* _DATASET EXTRACT_
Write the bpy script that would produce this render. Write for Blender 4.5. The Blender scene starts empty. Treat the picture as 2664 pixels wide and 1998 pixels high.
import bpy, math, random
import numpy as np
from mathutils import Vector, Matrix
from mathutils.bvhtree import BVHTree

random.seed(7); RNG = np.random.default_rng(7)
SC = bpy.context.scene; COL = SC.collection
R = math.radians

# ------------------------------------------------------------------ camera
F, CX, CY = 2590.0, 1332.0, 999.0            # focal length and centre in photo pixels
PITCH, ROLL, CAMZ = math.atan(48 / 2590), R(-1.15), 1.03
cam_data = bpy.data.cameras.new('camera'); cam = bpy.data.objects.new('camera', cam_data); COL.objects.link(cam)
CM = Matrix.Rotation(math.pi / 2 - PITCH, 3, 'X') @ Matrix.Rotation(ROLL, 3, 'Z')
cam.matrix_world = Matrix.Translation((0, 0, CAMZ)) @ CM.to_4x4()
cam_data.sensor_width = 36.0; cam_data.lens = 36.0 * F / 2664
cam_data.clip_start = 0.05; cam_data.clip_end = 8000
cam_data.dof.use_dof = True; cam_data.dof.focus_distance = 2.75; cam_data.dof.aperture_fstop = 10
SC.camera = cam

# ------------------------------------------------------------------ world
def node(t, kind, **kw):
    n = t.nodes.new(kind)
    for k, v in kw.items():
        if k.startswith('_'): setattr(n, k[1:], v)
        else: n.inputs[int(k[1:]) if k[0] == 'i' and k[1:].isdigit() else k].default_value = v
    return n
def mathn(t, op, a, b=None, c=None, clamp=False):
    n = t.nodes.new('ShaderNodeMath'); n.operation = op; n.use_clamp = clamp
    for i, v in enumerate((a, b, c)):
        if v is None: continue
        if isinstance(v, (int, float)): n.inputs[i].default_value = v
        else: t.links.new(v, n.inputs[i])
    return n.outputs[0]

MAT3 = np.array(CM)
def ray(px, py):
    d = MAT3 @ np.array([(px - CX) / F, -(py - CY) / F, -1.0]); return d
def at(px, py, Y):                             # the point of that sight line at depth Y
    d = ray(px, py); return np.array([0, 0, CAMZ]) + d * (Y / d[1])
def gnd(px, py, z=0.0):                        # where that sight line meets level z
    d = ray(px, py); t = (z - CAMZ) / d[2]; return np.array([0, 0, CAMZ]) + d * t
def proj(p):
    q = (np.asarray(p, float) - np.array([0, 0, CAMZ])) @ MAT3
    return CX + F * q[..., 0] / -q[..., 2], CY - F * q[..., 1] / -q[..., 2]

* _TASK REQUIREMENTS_
The listing above should be transcribed in full, exactly as written.

* _RESULT BELOW_
Write the bpy script that would produce this render. Write for Blender 4.5. The Blender scene starts empty. Treat the picture as 2664 pixels wide and 1998 pixels high.
import bpy, math, random
import numpy as np
from mathutils import Vector, Matrix
from mathutils.bvhtree import BVHTree

random.seed(7); RNG = np.random.default_rng(7)
SC = bpy.context.scene; COL = SC.collection
R = math.radians

# ------------------------------------------------------------------ camera
F, CX, CY = 2590.0, 1332.0, 999.0            # focal length and centre in photo pixels
PITCH, ROLL, CAMZ = math.atan(48 / 2590), R(-1.15), 1.03
cam_data = bpy.data.cameras.new('camera'); cam = bpy.data.objects.new('camera', cam_data); COL.objects.link(cam)
CM = Matrix.Rotation(math.pi / 2 - PITCH, 3, 'X') @ Matrix.Rotation(ROLL, 3, 'Z')
cam.matrix_world = Matrix.Translation((0, 0, CAMZ)) @ CM.to_4x4()
cam_data.sensor_width = 36.0; cam_data.lens = 36.0 * F / 2664
cam_data.clip_start = 0.05; cam_data.clip_end = 8000
cam_data.dof.use_dof = True; cam_data.dof.focus_distance = 2.75; cam_data.dof.aperture_fstop = 10
SC.camera = cam

# ------------------------------------------------------------------ world
def node(t, kind, **kw):
    n = t.nodes.new(kind)
    for k, v in kw.items():
        if k.startswith('_'): setattr(n, k[1:], v)
        else: n.inputs[int(k[1:]) if k[0] == 'i' and k[1:].isdigit() else k].default_value = v
    return n
def mathn(t, op, a, b=None, c=None, clamp=False):
    n = t.nodes.new('ShaderNodeMath'); n.operation = op; n.use_clamp = clamp
    for i, v in enumerate((a, b, c)):
        if v is None: continue
        if isinstance(v, (int, float)): n.inputs[i].default_value = v
        else: t.links.new(v, n.inputs[i])
    return n.outputs[0]

MAT3 = np.array(CM)
def ray(px, py):
    d = MAT3 @ np.array([(px - CX) / F, -(py - CY) / F, -1.0]); return d
def at(px, py, Y):                             # the point of that sight line at depth Y
    d = ray(px, py); return np.array([0, 0, CAMZ]) + d * (Y / d[1])
def gnd(px, py, z=0.0):                        # where that sight line meets level z
    d = ray(px, py); t = (z - CAMZ) / d[2]; return np.array([0, 0, CAMZ]) + d * t
def proj(p):
    q = (np.asarray(p, float) - np.array([0, 0, CAMZ])) @ MAT3
    return CX + F * q[..., 0] / -q[..., 2], CY - F * q[..., 1] / -q[..., 2]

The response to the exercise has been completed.